Student Question
How does literature, whether tragic or with happy endings, affect people's lives?
Quick answer:
Literature affects people's lives by expanding perspectives, enhancing understanding, and evoking emotions. It can be escapist, yet also deeply engaging, allowing readers to explore different viewpoints and cultures. Whether tragic or with happy endings, literature helps individuals relate to and reflect on their own experiences and beliefs. It can influence society, provoke thought, and inspire discussion, with its impact often being more profound on young readers who are still shaping their worldviews.
I have wondered if the greatest strength of literature, and all art, is the ability to expand someone's perspective.
The wider our "thought vocubulary", the more we are capable of seeing, feeling, and understanding our world. I think this is a powerful and actual effect of encountering literature and art.
Literature presents a very strong case of "thought expansion" in the way that point of view is explored along with conceptual thinking, creative thinking, the overlooked power of "mere' vocabulary" and the communication of a writer's inner-life.
Literature, like all art, can be escapist, in that it helps us remove ourselves from unpleasant realities or humdrum daily existence. Yet it can also, again like all art forms, cause us to engage more fully in the the world around us, as post #4 points out. Sometimes, I'm affected not only by the story, but by the artistry of the author, in terms of their prose, turns of phrase, and so on. Jonathan Franzen's work strikes me that way. His stories aren't all that compelling to me (though they're not bad.) What strikes me as special about his work is the deftness with which he can spin a phrase.
I personally prefer works that combine comedy and tragedy. One example is "A Good Man Is Hard to Find," by Flannery O'Connor. Another example is "Guests of the Nation," by Frank O'Connor. Works such as these strike me as especially rich and moving because they seem to do the most justice to the real complexities of life.
This is something I try to convey to my students, who many times don't understand why we are reading books about people in a time and place much different from the lives they live. Even if a book doesn't spark any emotions whatsoever (thought I think most do to some extent) it can still have an impact on our lives. A novel can help us see perspectives on things we may not have been able to understand before. Fiction, though it's not based entirely on truth, can still teach us about other people and other cultures more than any textbook can. Personally, I didn't understand anything about the middle east until I read The Kite Runner and A Thousand Splendid Suns. Literature can open our minds to so many things and help us to better understand the world around us.
A good book can certainly affect me! Sometimes I read a book that makes me consider a topic from a new perspective. Sometimes I challenge my intellect and come out smarter for having pushed myself to read something more demanding than normal. Sometimes I so enjoy the storytelling or the plot that I can hardly wait to share the title with all my friends in the hopes that someone can read it and then we can talk about it! All of those are effects on me as a reader.
Literature can affect an entire society, too, on occasion. Uncle Tom's Cabin (Stowe) is one example, and J'Accuse (Zola) is another. This is rare, though, and for the most part, literature affects us on an individual level, allowing us to look within ourselves better or to learn something about the world outside ourselves.
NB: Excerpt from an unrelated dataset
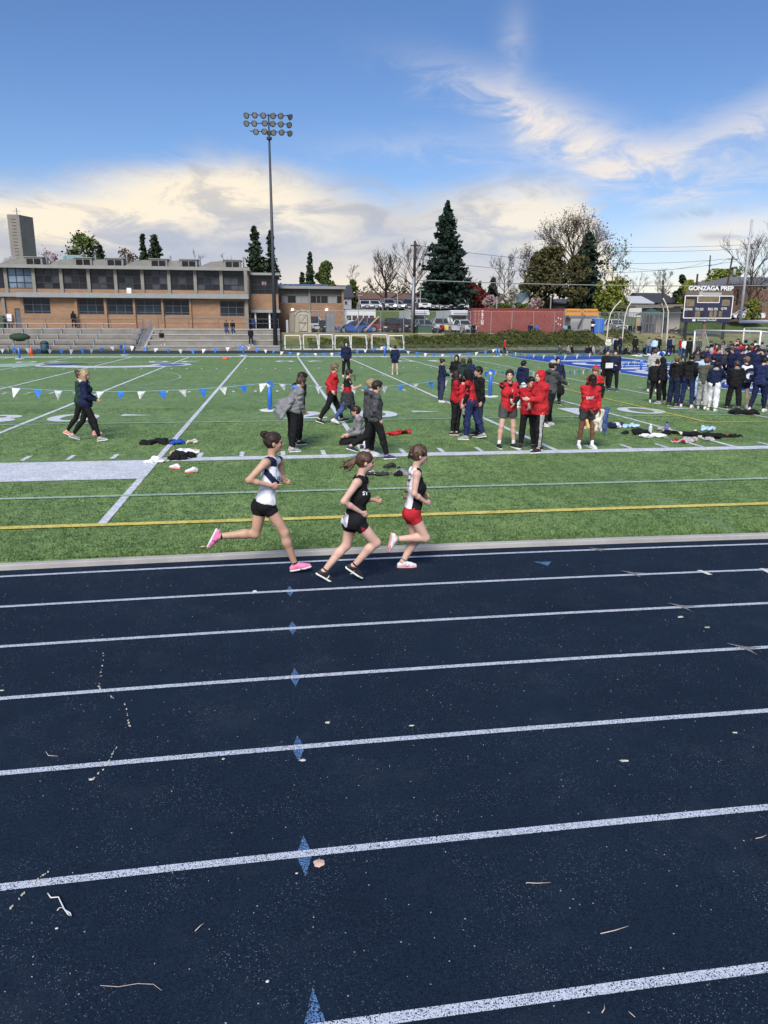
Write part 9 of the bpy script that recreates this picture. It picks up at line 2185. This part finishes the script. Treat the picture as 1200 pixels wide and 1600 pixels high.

I do think that younger readers are often more greatly affected by literature. When I was a teen and in my early twenties, I was more profoundly influenced by what I read, I think because I was just beginning to formulate my ideas about myself and the world. I will say that when I read something with a tragic ending, it can make me depressed for quite some time, and a happy ending can certainly still lift my spirits.
I think literature only has the ability to affect the lives of people who really get into the books they read. You have to have a certain type of personality, I think, to care so much about characters in literature that your life is affected by them. Unless you have that sort of personality, I don't think literature can change your life.
I think all literature has the potential to affect people by allowing us to read and relate to things going on in the text. I'm not sure there are many novels that have been life changing on a global scale, but everyone who reads can name at least one or two books that really made us think differently, or brought our attention to something that we had not thought about before.
Whether tragedy or books with happy endings, good literature has the potential to spark real human emotions and possibly cause readers to experience something through words that they have not experienced in real life. This then opens the door for thought and discussion which challenges us and others.